Intelligent Utility: What advice would you give the industry on this issue?

AEP: Regulated utilities plan for peak usage through integrated resource planning processes. Competitive generators depend on clear market signals to support the investment necessary for stable operations. Megawatts flow seamlessly across state borders. As additional stressors impact the bulk power system in the coming years, state and federal regulators must be vigilant to ensure that regulated customers are not harmed by the scarcity and volatility that will develop if competitive markets are not fixed. 

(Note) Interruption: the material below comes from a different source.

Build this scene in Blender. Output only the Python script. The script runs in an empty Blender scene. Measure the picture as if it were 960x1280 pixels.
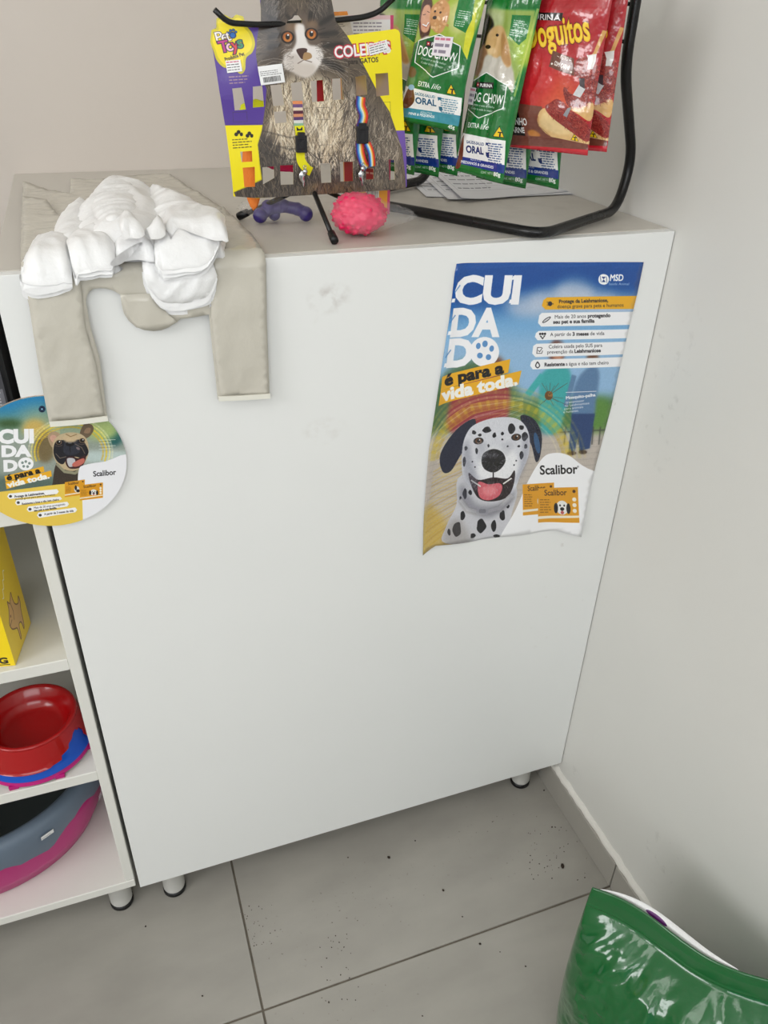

Toward that end, AEP advocates for: 

 

  • Significant progress on fixing the capacity markets by January 2015. We need to return the focus of the nation’s electric grid to reliability and away from a financial scheme that rewards speculative activity. That can be achieved through the FERC. 
  • Passage of legislation to resolve the conflict between the authority of the Department of Energy and that of the Environmental Protection Agency that could manifest in the DOE ordering a unit to run even when that unit would violate environmental requirements. Legislation is needed to clarify the rules and expedite new construction to ensure that existing generation will not have to face a choice between violating the environmental rules and letting the lights go out. 
  • Completion of the action recently begun by the FERC to coordinate the natural gas and electric industries. FERC has taken important steps in this direction and is doing so as rapidly as possible. We need resolution before next winter. Nothing good comes from a scenario in which anyone has to choose between electricity and heat.